The main characters are three: first the "rich" boy from the city of Johannesburg, Kwanda (Niza Jay Ncoyini); the sensitive factory worker Xolani (musician Nakhane Touré); and the more macho, married Vija (Bongile Mantsai), whom Xolani seems to be in love with. The other initiate boys barely emerge as individuals, nor do the various elders and villagers. Kwanda's uncle sends him off to this event, thinking he's too soft. He may be, but he's also contemptuous of the whole thing.
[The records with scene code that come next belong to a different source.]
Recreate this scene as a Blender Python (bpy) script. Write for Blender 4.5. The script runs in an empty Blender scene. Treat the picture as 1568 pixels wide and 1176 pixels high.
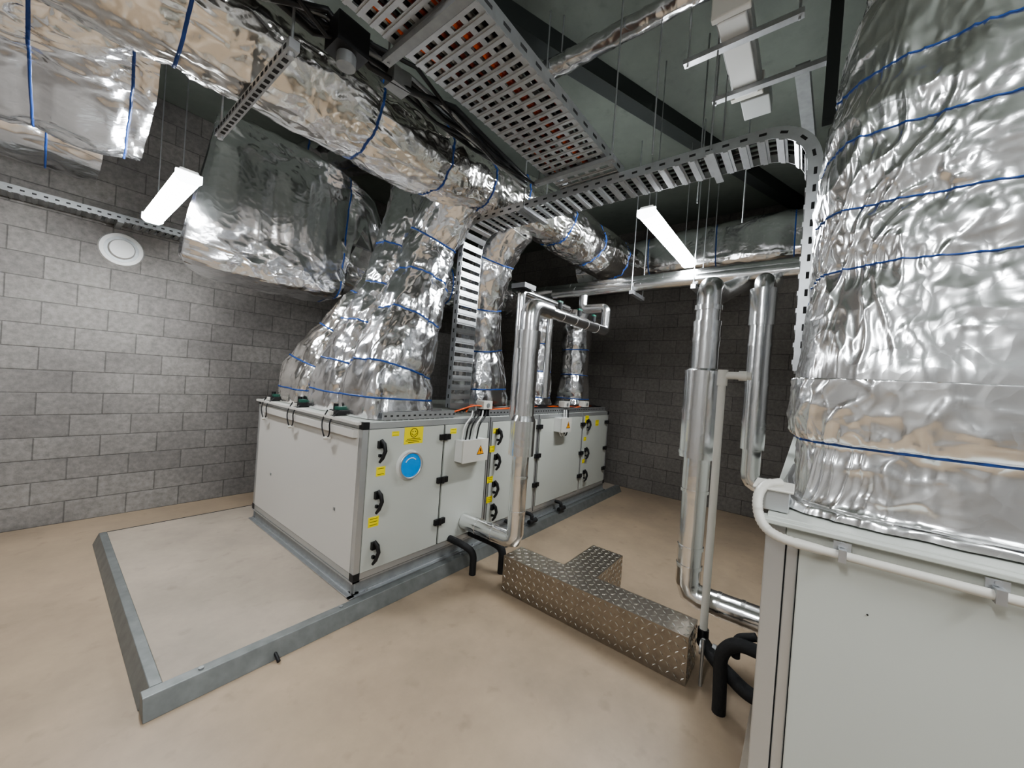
import bpy, math, random
from mathutils import Vector, Matrix, noise
random.seed(4)
V=Vector
# ---------------------------------------------------------------- materials
def newmat(name):
    m=bpy.data.materials.new(name); m.use_nodes=True
    nt=m.node_tree; b=nt.nodes['Principled BSDF']; return m,nt,b
def simple(name,col,rough=.5,metal=0,bump=0,bscale=40,var=0):
    m,nt,b=newmat(name)
    b.inputs['Base Color'].default_value=(*col,1); b.inputs['Roughness'].default_value=rough; b.inputs['Metallic'].default_value=metal
    if not(var or bump): return m
    tc=nt.nodes.new('ShaderNodeTexCoord')
    n=nt.nodes.new('ShaderNodeTexNoise'); n.inputs['Scale'].default_value=bscale; n.inputs['Detail'].default_value=3
    nt.links.new(tc.outputs['Object'],n.inputs['Vector'])
    if var:
        mx=nt.nodes.new('ShaderNodeMix'); mx.data_type='RGBA'
        mx.inputs['A'].default_value=(*[c*(1-var) for c in col],1); mx.inputs['B'].default_value=(*[min(1,c*(1+var)) for c in col],1)
        nt.links.new(n.outputs['Fac'],mx.inputs['Factor']); nt.links.new(mx.outputs['Result'],b.inputs['Base Color'])
    if bump:
        bp=nt.nodes.new('ShaderNodeBump'); bp.inputs['Strength'].default_value=bump; bp.inputs['Distance'].default_value=.01
        nt.links.new(n.outputs['Fac'],bp.inputs['Height']); nt.links.new(bp.outputs['Normal'],b.inputs['Normal'])
    return m
def foilmat(name,col,rough,strength,scale=9):
    m,nt,b=newmat(name)
    b.inputs['Metallic'].default_value=1; b.inputs['Base Color'].default_value=(*col,1); b.inputs['Roughness'].default_value=rough
    tc=nt.nodes.new('ShaderNodeTexCoord')
    n=nt.nodes.new('ShaderNodeTexNoise'); n.inputs['Scale'].default_value=scale*.6; n.inputs['Detail'].default_value=2
    nt.links.new(tc.outputs['Object'],n.inputs['Vector'])
    add=nt.nodes.new('ShaderNodeMixRGB'); add.blend_type='ADD'; add.inputs[0].default_value=.3
    nt.links.new(tc.outputs['Object'],add.inputs[1]); nt.links.new(n.outputs['Color'],add.inputs[2])
    vo=nt.nodes.new('ShaderNodeTexVoronoi'); vo.feature='F1'; vo.inputs['Scale'].default_value=scale*2
    nt.links.new(add.outputs[0],vo.inputs['Vector'])
    bp=nt.nodes.new('ShaderNodeBump'); bp.inputs['Strength'].default_value=strength; bp.inputs['Distance'].default_value=.02
    nt.links.new(vo.outputs['Distance'],bp.inputs['Height']); nt.links.new(bp.outputs['Normal'],b.inputs['Normal'])
    return m
FOIL=foilmat('foil_insulation',(.93,.93,.94),.20,.13,8)
FOILR=foilmat('foil_riser',(.95,.95,.95),.24,.12,8)
FOILW=foilmat('foil_warm',(.92,.90,.87),.18,.15,6)
JACKET=foilmat('pipe_jacket',(.86,.86,.86),.20,.07,6)
BLUE=simple('blue_tape',(.025,.075,.28),.35)
GALV=simple('galvanised',(.55,.56,.57),.38,.85,.1,25,.15)
GALVD=simple('galvanised_dull',(.33,.34,.34),.5,.6,.1,25,.2)
EDGE=simple('edging_steel',(.22,.23,.225),.45,.5,.15,14,.35)
PANEL=simple('painted_panel',(.50,.515,.475),.42)
PANELW=simple('painted_panel_warm',(.60,.58,.545),.42)
ALU=simple('aluminium_profile',(.55,.56,.56),.35,.7)
BLACK=simple('black_plastic',(.012,.012,.013),.4)
RUBBER=simple('black_insulation',(.015,.015,.016),.7,0,.3,60)
DARK=simple('dark_gap',(.03,.03,.03),.8)
YEL=simple('yellow_sticker',(.85,.72,.02),.45)
WHT=simple('white_plastic',(.72,.72,.70),.4)
FIXT=simple('grey_fixture',(.42,.43,.42),.4,.2)
CREAM=simple('cream_plastic',(.60,.58,.53),.4)
ORG=simple('orange_cable',(.75,.12,.02),.5)
RED=simple('red_cable',(.32,.07,.05),.5)
GRN=simple('green_plastic',(.02,.10,.07),.4)
BEAM=simple('dark_steel',(.04,.046,.044),.5,.3)
WARN=simple('warning_orange',(.85,.35,.02),.5)
def blue_glass():
    m,nt,b=newmat('blue_porthole_film'); b.inputs['Base Color'].default_value=(.01,.30,.80,1); b.inputs['Roughness'].default_value=.12
    b.inputs['Coat Weight'].default_value=.5; return m
PORT=blue_glass()
def emis(s,name):
    m,nt,b=newmat(name); b.inputs['Base Color'].default_value=(.9,.9,.9,1)
    b.inputs['Emission Color'].default_value=(.93,.97,1,1); b.inputs['Emission Strength'].default_value=s; return m
LED=emis(150,'led_diffuser'); LEDC=emis(8,'lit_end_cap')
def blockmat(name,axis,c1,c2,mort):
    m,nt,b=newmat(name); b.inputs['Roughness'].default_value=.9
    tc=nt.nodes.new('ShaderNodeTexCoord'); sp=nt.nodes.new('ShaderNodeSeparateXYZ'); cb=nt.nodes.new('ShaderNodeCombineXYZ')
    nt.links.new(tc.outputs['Object'],sp.inputs[0]); nt.links.new(sp.outputs[axis],cb.inputs[0]); nt.links.new(sp.outputs[2],cb.inputs[1])
    br=nt.nodes.new('ShaderNodeTexBrick'); br.inputs['Scale'].default_value=1; br.inputs['Brick Width'].default_value=.4; br.inputs['Row Height'].default_value=.2
    br.inputs['Mortar Size'].default_value=.006; br.inputs['Mortar Smooth'].default_value=.6
    br.inputs['Color1'].default_value=(*c1,1); br.inputs['Color2'].default_value=(*c2,1); br.inputs['Mortar'].default_value=(*mort,1)
    nt.links.new(cb.outputs[0],br.inputs['Vector'])
    n=nt.nodes.new('ShaderNodeTexNoise'); n.inputs['Scale'].default_value=24; n.inputs['Detail'].default_value=5; n.inputs['Roughness'].default_value=.7; nt.links.new(tc.outputs['Object'],n.inputs['Vector'])
    mx=nt.nodes.new('ShaderNodeMixRGB'); mx.blend_type='OVERLAY'; mx.inputs[0].default_value=.6
    nt.links.new(br.outputs['Color'],mx.inputs[1]); nt.links.new(n.outputs['Fac'],mx.inputs[2])
    n3=nt.nodes.new('ShaderNodeTexNoise'); n3.inputs['Scale'].default_value=1.1; n3.inputs['Detail'].default_value=2; nt.links.new(tc.outputs['Object'],n3.inputs['Vector'])
    mx3=nt.nodes.new('ShaderNodeMixRGB'); mx3.blend_type='OVERLAY'; mx3.inputs[0].default_value=.5
    nt.links.new(mx.outputs[0],mx3.inputs[1]); nt.links.new(n3.outputs['Fac'],mx3.inputs[2])
    nt.links.new(mx3.outputs[0],b.inputs['Base Color'])
    ma=nt.nodes.new('ShaderNodeMath'); ma.operation='MULTIPLY_ADD'; ma.inputs[1].default_value=-.8
    nt.links.new(br.outputs['Fac'],ma.inputs[0]); 
    ms=nt.nodes.new('ShaderNodeMath'); ms.operation='MULTIPLY'; ms.inputs[1].default_value=.4; nt.links.new(n.outputs['Fac'],ms.inputs[0]); nt.links.new(ms.outputs[0],ma.inputs[2])
    bp=nt.nodes.new('ShaderNodeBump'); bp.inputs['Strength'].default_value=.6; bp.inputs['Distance'].default_value=.008
    nt.links.new(ma.outputs[0],bp.inputs['Height']); nt.links.new(bp.outputs['Normal'],b.inputs['Normal'])
    return m
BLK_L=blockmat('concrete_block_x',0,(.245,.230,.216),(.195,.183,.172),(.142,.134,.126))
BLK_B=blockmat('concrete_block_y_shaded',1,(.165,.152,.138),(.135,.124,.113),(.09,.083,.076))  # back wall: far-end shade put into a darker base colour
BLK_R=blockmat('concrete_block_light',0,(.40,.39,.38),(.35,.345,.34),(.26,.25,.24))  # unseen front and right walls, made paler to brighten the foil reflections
def floormat(name,c1,c2,rough):
    m,nt,b=newmat(name)
    tc=nt.nodes.new('ShaderNodeTexCoord')
    n=nt.nodes.new('ShaderNodeTexNoise'); n.inputs['Scale'].default_value=1.6; n.inputs['Detail'].default_value=8; n.inputs['Roughness'].default_value=.68
    nt.links.new(tc.outputs['Object'],n.inputs['Vector'])
    cr=nt.nodes.new('ShaderNodeValToRGB'); cr.color_ramp.elements[0].position=.33; cr.color_ramp.elements[1].position=.66
    cr.color_ramp.elements[0].color=(*c2,1); cr.color_ramp.elements[1].color=(*c1,1)
    nt.links.new(n.outputs['Fac'],cr.inputs[0])
    n2=nt.nodes.new('ShaderNodeTexNoise'); n2.inputs['Scale'].default_value=9; n2.inputs['Detail'].default_value=4; nt.links.new(tc.outputs['Object'],n2.inputs['Vector'])
    r2=nt.nodes.new('ShaderNodeMapRange'); r2.inputs['From Min'].default_value=.60; r2.inputs['From Max'].default_value=.78; r2.inputs['To Max'].default_value=.4
    nt.links.new(n2.outputs['Fac'],r2.inputs['Value'])
    mx=nt.nodes.new('ShaderNodeMixRGB'); nt.links.new(r2.outputs[0],mx.inputs[0]); nt.links.new(cr.outputs[0],mx.inputs[1]); mx.inputs[2].default_value=(*[c*.6 for c in c2],1)
    nt.links.new(mx.outputs[0],b.inputs['Base Color'])
    b.inputs['Roughness'].default_value=rough
    bp=nt.nodes.new('ShaderNodeBump'); bp.inputs['Strength'].default_value=.2; bp.inputs['Distance'].default_value=.01
    nt.links.new(n.outputs['Fac'],bp.inputs['Height']); nt.links.new(bp.outputs['Normal'],b.inputs['Normal'])
    return m
FLOOR=floormat('screed_floor',(.39,.300,.214),(.295,.230,.168),.42)
PLINTH=floormat('plinth_concrete',(.39,.33,.268),(.29,.248,.204),.55)
CEIL=floormat('ceiling_concrete',(.17,.19,.165),(.125,.14,.122),.8)
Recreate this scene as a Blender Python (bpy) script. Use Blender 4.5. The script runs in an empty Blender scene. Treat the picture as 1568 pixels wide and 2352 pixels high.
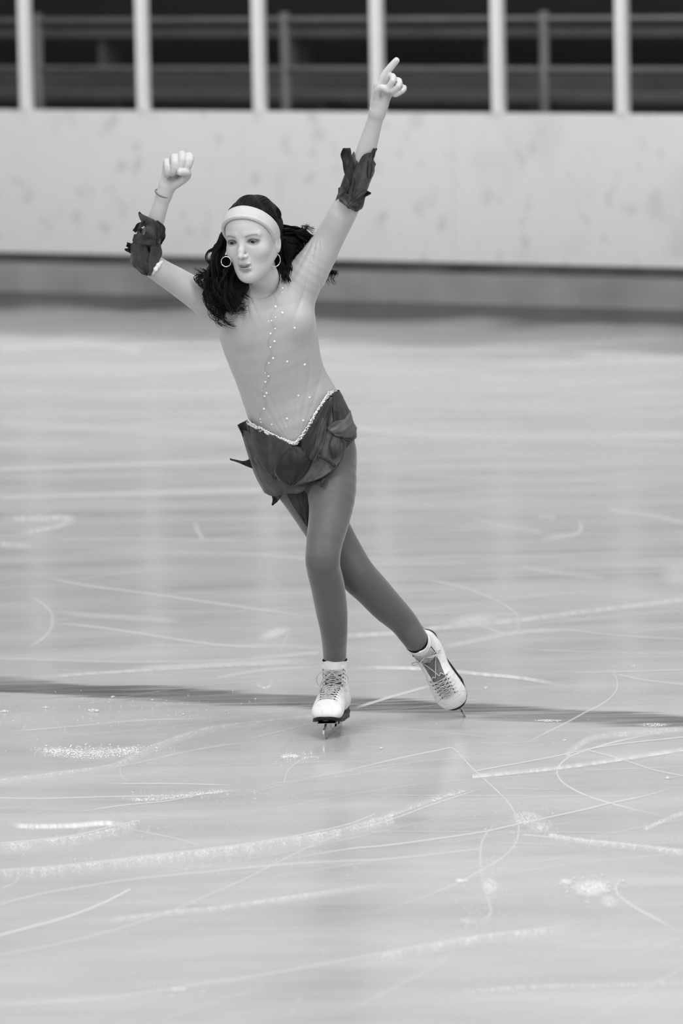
import bpy, math, random
import numpy as np
from mathutils import Vector, Matrix

# ============================================================ camera, world, lights, exposure
random.seed(7)
rng = np.random.default_rng(11)
scene = bpy.context.scene
COL = scene.collection
FPX = 13067.0
CAM = np.array([0.0, 0.0, 2.4])
PITCH = math.radians(6.31)
ROLL = math.radians(1.1)
F0 = np.array([0, math.cos(PITCH), -math.sin(PITCH)])
R0 = np.array([1.0, 0, 0])
U0 = np.cross(R0, F0)
CR = math.cos(ROLL) * R0 - math.sin(ROLL) * U0
CU = math.sin(ROLL) * R0 + math.cos(ROLL) * U0
cam_data = bpy.data.cameras.new('camera')
cam = bpy.data.objects.new('camera', cam_data)
COL.objects.link(cam)
m = Matrix.Identity(4)
for i in range(3):
    m[i][0] = CR[i]; m[i][1] = CU[i]; m[i][2] = -F0[i]; m[i][3] = CAM[i]
cam.matrix_world = m
cam_data.sensor_fit = 'VERTICAL'
cam_data.sensor_height = 36.0
cam_data.lens = FPX * 36.0 / 2352.0
cam_data.clip_end = 500
cam_data.dof.use_dof = True
cam_data.dof.focus_distance = 15.95
cam_data.dof.aperture_fstop = 4.0
scene.camera = cam

vs = scene.view_settings
vs.view_transform = 'Standard'; vs.look = 'None'; vs.gamma = 1.0; vs.use_curve_mapping = False
vs.exposure = 0.0
scene.cycles.transparent_max_bounces = 40
scene.cycles.max_bounces = 8

world = bpy.data.worlds.new('hall_light'); scene.world = world
world.use_nodes = True
wn = world.node_tree.nodes; wl = world.node_tree.links
bg = wn['Background']
tc = wn.new('ShaderNodeTexCoord'); sx = wn.new('ShaderNodeSeparateXYZ'); rp = wn.new('ShaderNodeValToRGB')
wl.new(tc.outputs['Generated'], sx.inputs[0]); wl.new(sx.outputs[2], rp.inputs[0])
rp.color_ramp.elements[0].position = 0.0; rp.color_ramp.elements[0].color = (0.42, 0.42, 0.42, 1)
rp.color_ramp.elements[1].position = 0.9; rp.color_ramp.elements[1].color = (0.62, 0.62, 0.62, 1)
wl.new(rp.outputs[0], bg.inputs[0])
bg.inputs[1].default_value = 1.12

def area(name, loc, target, sx_, sy_, energy):
    l = bpy.data.lights.new(name, 'AREA'); l.shape = 'RECTANGLE'; l.size = sx_; l.size_y = sy_; l.energy = energy
    o = bpy.data.objects.new(name, l); COL.objects.link(o); o.location = loc
    o.rotation_euler = (Vector(target) - Vector(loc)).to_track_quat('-Z', 'Y').to_euler()
    return o
area('rink_lamp', (-5, 8.5, 6.5), (0, 16, 0.8), 2.0, 5.0, 350)
area('rink_lamp', (4, 9.5, 6.5), (0, 16, 0.8), 2.0, 5.0, 280)
area('rink_lamp', (0.5, 14.2, 7.0), (0, 15.8, 1.2), 2.5, 2.5, 200)
area('rink_lamp', (0, 30.0, 7.5), (0, 34, 0.0), 10.0, 2.0, 600)
area('rink_lamp', (0, 22.0, 8.0), (0, 26, 0.0), 10.0, 2.0, 250)

# ============================================================ pixel <-> world helpers (1568x2352 frame)
def ray(px, py):
    d = FPX * F0 + (px - 784.0) * CR - (py - 1176.0) * CU
    return d / np.linalg.norm(d)
def G(px, py, z=0.0):                       # the point of the ice seen at a pixel
    d = ray(px, py); return CAM + d * ((z - CAM[2]) / d[2])
def PY(px, py, Y):                          # the point at world distance Y seen at a pixel
    d = ray(px, py); return CAM + d * (Y / d[1])
def PROJ(p):
    q = np.asarray(p) - CAM
    w = q @ F0
    return 784 + FPX * (q @ CR) / w, 1176 - FPX * (q @ CU) / w
Y0 = G(740, 1698)[1]
S = FPX / Y0 * 1.0
def W(px, py, dy=0.0): return PY(px, py, Y0 + dy)
def R(px): return px / S
print('Y0', Y0, 'px/m', S, 'toe2', G(1068, 1643)[1] - Y0)

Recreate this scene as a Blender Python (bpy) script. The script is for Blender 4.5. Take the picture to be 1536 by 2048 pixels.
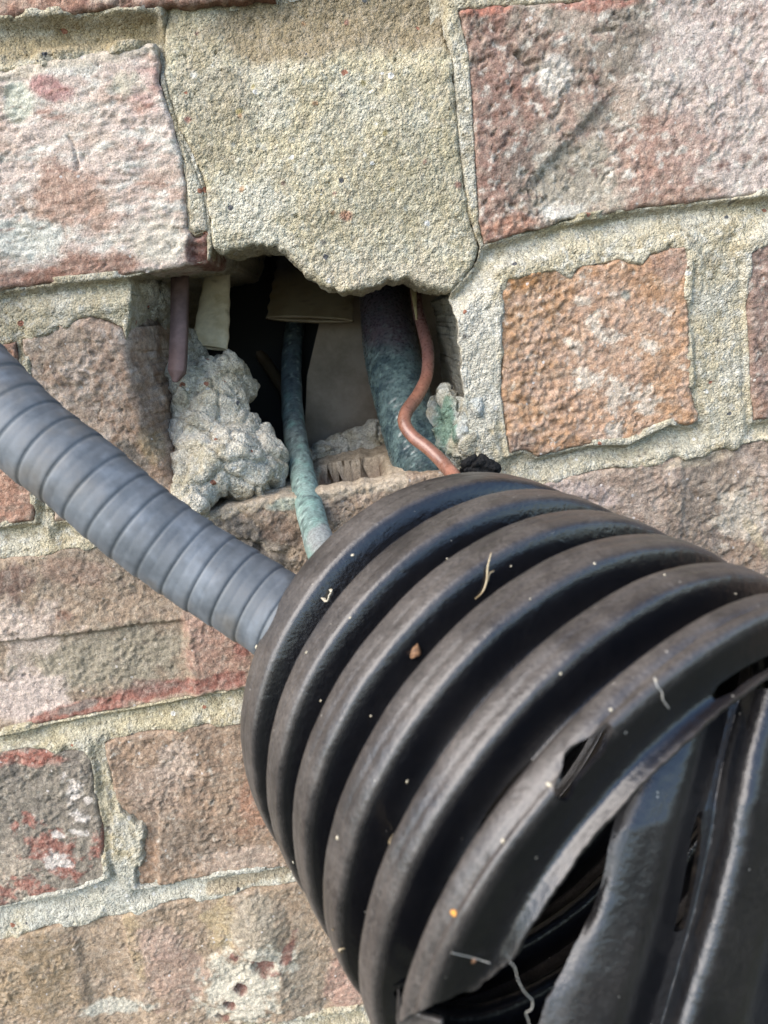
import bpy, bmesh, math, random
import numpy as np
from mathutils import Matrix, Vector

for o in list(bpy.data.objects):
    bpy.data.objects.remove(o)
SC = bpy.context.scene
COL = SC.collection
random.seed(4)

# ------------------------------------------------------------------ camera
FPX = 1450.0                      # focal length in pixels of the 2048 px tall frame
CAM_D = 0.24                      # lens to wall face, metres
TH, RO = math.radians(15.0), math.radians(9.5)
Fv = np.array([0, math.cos(TH), -math.sin(TH)])
R0 = np.array([1.0, 0, 0]); U0 = np.cross(R0, Fv)
Rv = math.cos(RO)*R0 - math.sin(RO)*U0
Uv = math.sin(RO)*R0 + math.cos(RO)*U0
CAM = np.array([0, -CAM_D, 0.0])
cd = bpy.data.cameras.new('camera'); cam = bpy.data.objects.new('camera', cd); COL.objects.link(cam)
cam.matrix_world = Matrix(((Rv[0], Uv[0], -Fv[0], CAM[0]), (Rv[1], Uv[1], -Fv[1], CAM[1]),
                           (Rv[2], Uv[2], -Fv[2], CAM[2]), (0, 0, 0, 1)))
cd.sensor_fit = 'VERTICAL'; cd.sensor_height = 36.0; cd.lens = FPX/2048*36.0
cd.clip_start = 0.005; cd.clip_end = 400
cd.dof.use_dof = True; cd.dof.focus_distance = 0.225; cd.dof.aperture_fstop = 24
SC.camera = cam

# ------------------------------------------------------------------ light
SUN_EL, SUN_AZ = math.radians(43), math.radians(232)   # azimuth seen from above, the wall faces 180 deg (-Y)
w = bpy.data.worlds.new('World'); SC.world = w; w.use_nodes = True
nt = w.node_tree; bg = nt.nodes['Background']
sky = nt.nodes.new('ShaderNodeTexSky'); sky.sky_type = 'NISHITA'; sky.sun_disc = False
sky.sun_elevation = SUN_EL; sky.sun_rotation = SUN_AZ
sky.air_density = 1.0; sky.dust_density = 0.6; sky.ozone_density = 2.0
nt.links.new(sky.outputs[0], bg.inputs[0]); bg.inputs[1].default_value = 0.145
sl = bpy.data.lights.new('sun', 'SUN'); sl.energy = 2.1; sl.angle = math.radians(60); sl.color = (1, .89, .76)
sun = bpy.data.objects.new('sun', sl); COL.objects.link(sun)
sd_ = Vector((math.sin(SUN_AZ)*math.cos(SUN_EL), math.cos(SUN_AZ)*math.cos(SUN_EL), math.sin(SUN_EL)))
sun.rotation_euler = sd_.to_track_quat('Z', 'Y').to_euler()
sun.location = sd_*3
SC.view_settings.view_transform = 'Standard'; SC.view_settings.look = 'None'
SC.view_settings.exposure = 1.62; SC.view_settings.gamma = 1.0; SC.view_settings.use_curve_mapping = False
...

And when Xolani is put in charge of Kwanda as his "caregiver," Kwanda soon guesses he is gay and senses his relationship to Vija and even warns him Vija will never really care about him. It's not clear how Kwanda knows all this. Perhaps his sexuality is similar and it's "gaydar"? However, the other young initiates' feelings toward Kwanda are differently motivated. They resent him for being a city boy and a rich boy.

The most interesting thing is that Kwanda isn't as macho perhaps as the other youths, yet is bold in setting himself apart from them. But his unwillingness to fully play along with the rituals is a risky move in this environment that will have dire consequences.

The Wound/Inxeba, 88 mins., debuted at Sundance Jan. 2017. It was screened as part of the 2017 FSLC-MoMA New Directors/New Films series. To be a Kino Lorber release in the US. Releasing in France 19 Apr. 2017 as Les Initiés.